I like to use modern presentation tools to visualize and illustrate some difficult chemical concepts, especially when talking about 3D-chemistry or spectroscopy. However, I try to write down or draw on black/whiteboard as much as reasonable. I explain and demonstrate thoroughly the drawing of formulas and writing of the chemical reactions, so that the students follow me and gain skills in doing this. This exercise is important, because a simple inability to do the chemical writing and drawing properly is often one of the major reasons for a failure in the course.

The demonstration and explanation of problem solving is an important part of the lecture course. Unfortunately, there is always not enough time for it. To a great extent, this deficiency is compensated by the Peer-led Workshops. Besides that, when time permits I offer the study sessions devoted to difficult concepts and problem solving, especially before the final exam. I try to make the study sessions informal, and to help students to work through the problems instead of just giving them a ready explanation or an answer. The same approach I use during the office hours. I give a hint instead of an answer, and provide an explanation, if necessary, only when a student has done her/his best trying to solve a problem.
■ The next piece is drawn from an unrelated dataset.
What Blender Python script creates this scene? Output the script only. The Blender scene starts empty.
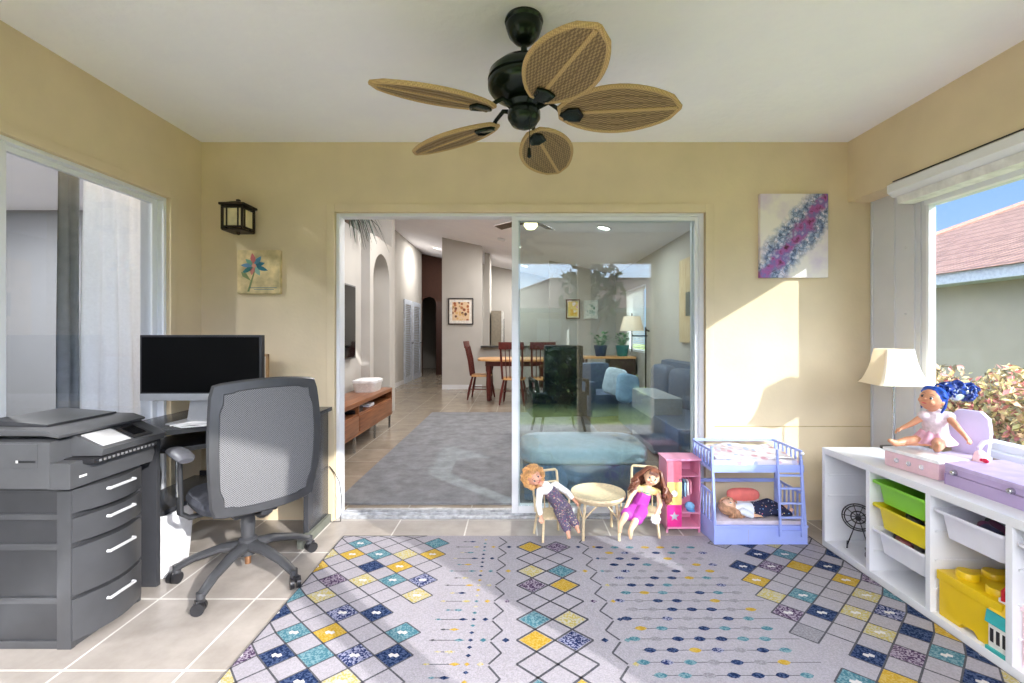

A diversity of an audience is the greatest challenge for a teacher. In any class there is a fraction of students that are eager to study, because they like to gain knowledge and exercise their brain, and/or they take their duties seriously. There is always a fraction of students who sleep through the lectures and try to slip through the course. And there is a whole spectrum between these extremes. I always try to make my course challenging and labor demanding enough for the best students of the class. At the same time, I give enough opportunity for the not so gifted, but honestly working students to earn a decent grade. Technically it could be achieved in various ways: for example by giving "bonus" problems or questions at the tests that allow to improve a score, by rewarding answers (sometimes even good questions) during discussions at the lectures, etc. This creates an additional motivation, refreshes an attention to the lecture, and makes students work more and think more.

The graduate/advanced courses allow me to be much more flexible in teaching. I combine the lecturing with problem solving, with an experimental work on instruments, with student reports on recent publications and a discussion of relevant topics, with various home assignments, and with a preparation of a final report in the format of a research/review article or a research proposal, which has to be presented and defended in the class. The proportions of these components vary depending on the particular subject of the course, the size of the class, even personalities of students. Ideally, the purpose of an advanced course is to prepare students for an independent research and a presentation of results. I try to make the relations in the advanced class more active and interactive, similar to the relations within a research group.

A supervision of the undergraduate and graduate students' research was always an immanent element of my research activity. A research conducted jointly by a professor and a student is the highest form of scientific education, when not only concepts, but also all the details of experimental know-how are individually transferred from a master to an apprentice (and sometimes - the other way around) or jointly discovered. This level of a collaborative education is vitally important for the very existence of chemical science. The best way to organize and perform this type of education is to have a few generations of the chemistry students and researchers working together in the same lab. This way the chemical skills and knowledge are most efficiently transferred to the benefit of all participants.

Research Focus

Stereochemistry of organic compounds; Conformational analysis; Molecular switches; Asymmetric synthesis; Synthesis and studies of bioactive carbohydrate mimetics.